Both Luiz Carlos and Lucy Barreto have also tried their hand at directing, he with a documentary, “This Is Pelé,” and she with “Grupo Corpo: A Brazilian Family,” about the dance troupe of that name. But both say they prefer producing.
“I don’t have the temperament to be a director,” he said. “I don’t have that obsession, that neurosis you have to have. I don’t want to define the temperament of a director —— ” His daughter, Paula, laughingly broke in to say, “so as not to complicate things with your sons.” But, Mr. Barreto continued, being a director “creates a deformity in people’s souls. You become the inventor of lives, situations. You become an alchemist.”
His shift from cinematographer and screenwriter to producer was more the result of circumstance than design. During his years as a reporter, he had come to know many politicians and bankers — the people who held the key to obtaining the money needed to make films — and so was able to “open doors for the rest of us,” as Mr. Diegues put it.
When the Cinema Novo period ended, its finish hastened by political repression, some of the movement’s leading figures, like Glauber Rocha, had difficulty adapting. But not the Barretos: in the 1970s and 1980s their production company had global hits like “Dona Flor” and Mr. Diegues’s “Bye Bye Brazil,” and in the 1990s they twice won Oscar nominations for best foreign-language film, for Fábio Barreto’s “O Quatrilho” and Bruno Barreto’s “Four Days in September” (1997).

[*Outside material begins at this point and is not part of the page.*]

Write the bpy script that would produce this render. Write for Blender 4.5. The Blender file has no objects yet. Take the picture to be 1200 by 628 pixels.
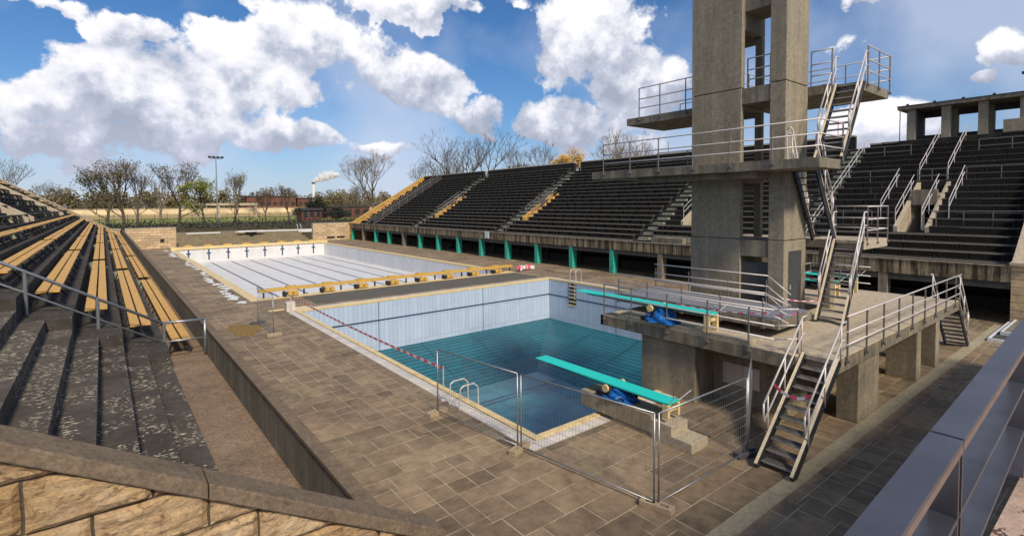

“The boys are both very fine directors, and sweethearts to work with, but they are very different in their approach,” Ms. Braga, who has filmed with both brothers, said of them. “Fábio is more intuitive, while Bruno is more cerebral in his approach to cinema. He has an incredible technical knowledge, and even when he was 20, when we were making ‘Dona Flor,’ he had the bearing of a person who was older.”
For “Lula,” a biopic about Luiz Inácio Lula da Silva, a former president of Brazil, Fábio Barreto took pains to give the actress Glória Pires a more intense scene with her real-life daughter. Ms. Pires, who plays Lula’s mother, recalled that she was scheduled to be in scenes with her daughter Cléo, a rising star who plays Lula’s first wife, but they had no dialogue — until Fábio Barreto revised the script.

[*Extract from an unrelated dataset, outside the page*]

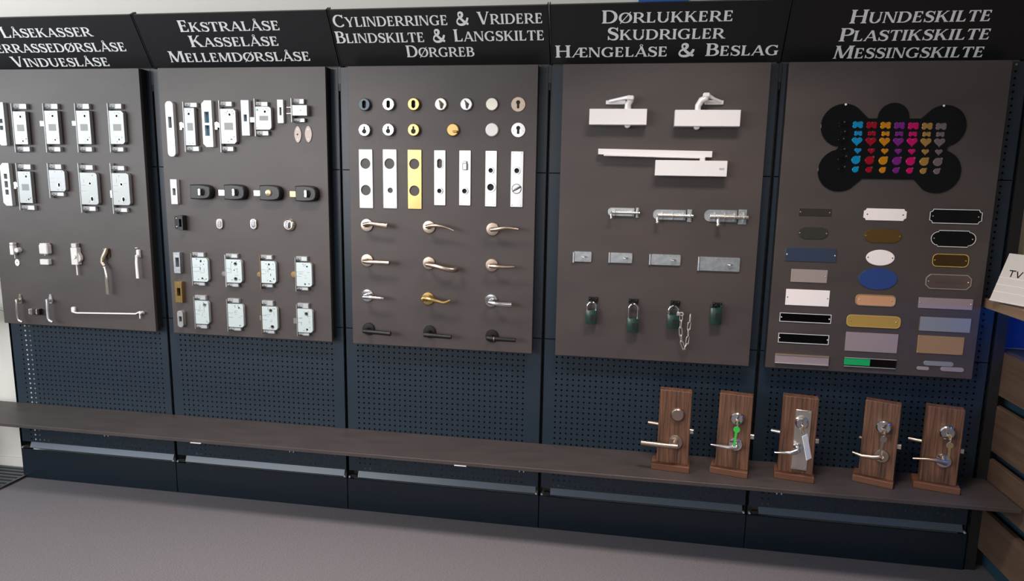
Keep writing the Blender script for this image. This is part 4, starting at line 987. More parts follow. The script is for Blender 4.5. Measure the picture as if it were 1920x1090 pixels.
def padlock(label, body, sh_top, brk, shrouded=False, lr=.0045):
    D = .03; cx, cz, w, h = B(*body, .03)
    bx_, bz_, bw, bh = B(*brk, .012)
    rk = item('padlock_hook', 'small black wall hook carrying the '+label, 'hook', bx_, bz_)
    MB().box(-bw/2, bw/2, -.006, 0, -bh*.5, bh*.5, .001).build('hook_plate', 'black_metal', rk)
    hy = P((body[0]+body[2])/2, sh_top, .03)
    hz = hy.z-bz_; hx = hy.x-bx_
    MB().tube([(-.003, -.004, 0), (-.003, -.02, -.004), (hx, -.03, hz-.004 if not shrouded else hz), (hx+.002, -.042, hz+.001)], .0035, 10).build('hook_arm', 'black_metal', rk)
    for s_ in (-1, 1): MB().ball((s_*bw*.34, -.009, bh*.15), (.005, .005, .005)).build('screw_head', 'black_metal', rk)
    t = thing('padlock', label, 'padlock', (cx, YB-.014, cz))
    out = chamf(-w/2, w/2, -h/2, h/2, .004)
    # body: octagonal-section block standing upright
    c = w*.28
    sec = [(-w/2, -.004), (-w/2, -.012), (-w/2+c*.6, -.017), (w/2-c*.6, -.017), (w/2, -.012), (w/2, .006), (w/2-c*.6, .011), (-w/2+c*.6, .011), (-w/2, .006)]
    vs = [(a, b-.003, z) for z, k in ((-h/2, .94), (-h/2+.003, 1), (h/2-.003, 1), (h/2, .94)) for a, b in [(p*k, q*k) for p, q in sec]]
    n = len(sec); fs = [tuple(range(n)), tuple(range(3*n, 4*n))]
    for r in range(3):
        for i in range(n): j = (i+1) % n; fs.append((r*n+i, r*n+j, (r+1)*n+j, (r+1)*n+i))
    MB().add(vs, fs).build('body', 'padlock_green', t)
    top = hy.z-cz
    if shrouded:
        for s_ in (-1, 1): MB().box(s_*w*.5-.008*(s_ > 0), s_*w*.5+.008*(s_ < 0), -.018, .006, h*.5-.002, h*.5+.01, .002).build('shoulder', 'padlock_green', t)
        MB().tube([(-w*.16, -.004, h*.4), (-w*.14, -.004, h*.56), (0, -.004, h*.66), (w*.14, -.004, h*.56), (w*.16, -.004, h*.4)], .004, 10, (0, 1, 0)).build('shackle', 'black_metal', t)
    else:
        a = w*.4; zt = top; pts = [(-a, -.004, h*.42), (-a, -.004, zt-a)]
        pts += [(a*math.cos(PI-PI*i/8), -.004, zt-a+a*math.sin(PI-PI*i/8)) for i in range(1, 8)] + [(a, -.004, zt-a), (a, -.004, h*.42)]
        MB().tube(pts, lr, 12, (0, 1, 0)).build('shackle', 'chrome', t)
    MB().box(-w*.05, w*.35, -.0206, -.0195, -h*.3, h*.2, .0002).build('front_facet', 'black_plastic', t)
    return t
padlock('dark padlock with a short bright shackle, leftmost of four', (1098.5, 582, 1119, 608), 568, (1103.5, 557.5, 1121, 567))
padlock('dark padlock with a long bright shackle, second of four', (1176, 597.5, 1197, 623.5), 571.5, (1179, 561, 1197, 570.5))
padlock('dark padlock with a steel chain hanging from its shackle', (1251, 591, 1273.5, 616), 575, (1257.5, 564.5, 1275.5, 574))
padlock('dark padlock with shrouded shackle, rightmost of four', (1331.8, 577.5, 1353, 609), 573.5, (1336.5, 568, 1354, 575.5), True)
# chain
t0 = P(1279, 590, .04); t = thing('padlock_chain', 'steel link chain looping down from the third padlock', 'chain', (t0.x, YB-.03, t0.z))
def link(pts):
    pass
path = [(1277.5, 588), (1277, 601), (1276, 615), (1276.5, 629), (1277.5, 641), (1283, 655), (1288, 645), (1290, 632), (1291, 618), (1293, 605), (1295, 590)]
MB().tube([(.007*math.cos(2*PI*i/14)-.001, 0, .007*math.sin(2*PI*i/14)) for i in range(14)], .0026, 8, (0, 1, 0), closed=True).build('end_ring', 'chain_steel', t)
MB().box(-.021, -.007, -.006, .006, -.008, .007, .002).build('clevis', 'chain_steel', t)
prev = None
pw = [onY(u, v, YB-.03) for u, v in path]
for i in range(len(pw)-1):
    a = pw[i]-t0; b = pw[i+1]-t0; a.y = b.y = 0; d = b-a; L = d.length+.006; d.normalize(); s_ = Vector((-d.z, 0, d.x)); c = (a+b)/2
    if i % 2: s2 = (s_*.35+Vector((0, -.93, 0)))
    else: s2 = s_*.93+Vector((0, -.35, 0))
    hw = .0058; hl = L/2-hw; q = []
    for k in range(9): an = -PI/2+PI*k/8; q.append(c+d*(hl+hw*math.cos(an))+s2*hw*math.sin(an))
    for k in range(9): an = PI/2+PI*k/8; q.append(c+d*(-hl+hw*math.cos(an))+s2*hw*math.sin(an))
    MB().tube(q, .0019, 8, (0, 1, 0) if not i % 2 else (1, 0, .3), closed=True).build('chain_link', 'chain_steel', t)

# ================================================================== BOARD 5: dog tags
def star(circles, rects, n=160, cx=0, cz=0):
    """outline of a union of circles and rectangles, seen as a radius for each direction"""
    out = []
    for i in range(n):
        a = 2*PI*i/n; dx, dz = math.cos(a), math.sin(a); r = 0
        for x0, x1, z0, z1 in rects:
            ts = [((x1 if dx > 0 else x0)-cx)/dx if abs(dx) > 1e-9 else 9, ((z1 if dz > 0 else z0)-cz)/dz if abs(dz) > 1e-9 else 9]
            r = max(r, min(ts))
        for x, z, R in circles:
            b = (x-cx)*dx+(z-cz)*dz; c = (x-cx)**2+(z-cz)**2-R*R; D = b*b-c
            if D > 0: r = max(r, b+math.sqrt(D))
        out.append((cx+dx*r, cz+dz*r))
    return out
bc = P(1673, 279, .004)
cs = []
for u, v, r in ((1581, 235.5, 42.5), (1769.5, 237, 42.5), (1575, 319.5, 42), (1758, 322, 44), (1675, 221, 29.5)):
    p = P(u, v, .004); cs.append((p.x-bc.x, p.z-bc.z, P(u+r, v, .004).x-p.x))
p0, p1 = P(1565, 222, .004), P(1780, 337, .004)
t = item('bone_board', 'large glossy black bone-shaped board carrying coloured dog tags', 'tag board', bc.x, bc.z)
MB().prism(star(cs, [(p0.x-bc.x+.02, p1.x-bc.x-.02, p1.z-bc.z-.002, p0.z-bc.z)], 240), -.005, 0, (), .0008).build('bone_panel', 'black_gloss', t)
for u, v in ((1586, 196), (1770, 198.3)):
    p = P(u, v, .005); screw(t, p.x-bc.x, p.z-bc.z, -.005, .0042, 'white_paint')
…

“He gave that scene to me as a gift, created it so we could be together, and I was touched by that,” Glória Pires said. “As the director he has so many details to attend to, so many things to keep in mind. So only somebody with a big heart would have paid such close attention and thought of a detail like that.”
But in December 2009, less than a month before “Lula” had its premiere in Brazil, Fábio Barreto, who is two years younger than his brother, was in a serious car accident that left him in a coma. Though he now responds to some external stimuli, after installation of a brain pacemaker in May 2011, he remains incapacitated. “I’m religious, so I have a lot of hope and faith,” his mother said. “I think that if he survived the trauma, which was so severe, it was so that he can return to us.”
Though Luiz Carlos and Lucy have been giving more authority to Paula in recent years, both remain active. He wants to move the company into animated films and has been seeking partners for one that would take place in the Amazon; Lucy and Paula are at work on a film about the American poet Elizabeth Bishop’s 16-year sojourn in Brazil, with Bruno Barreto as the director.
Ms. Pires has already signed on to play the aristocratic landscape architect Carlota de Macedo Soares, Bishop’s lover, in the film, which is scheduled to begin shooting in May. This will be Ms. Pires’s fifth movie with the Barretos, so by now she knows what to expect.
“They speak frankly to each other, without subterfuge,” she said. “There’s always a clarity that I think ends up improving the film, which is, after all, their common point of interest. When there are divergences, they seek a consensus. But they never stop being a family, so at times it’s mother talking to sons, husband talking to wife. That aspect is always there, and in the end, you get caught up in their passion.”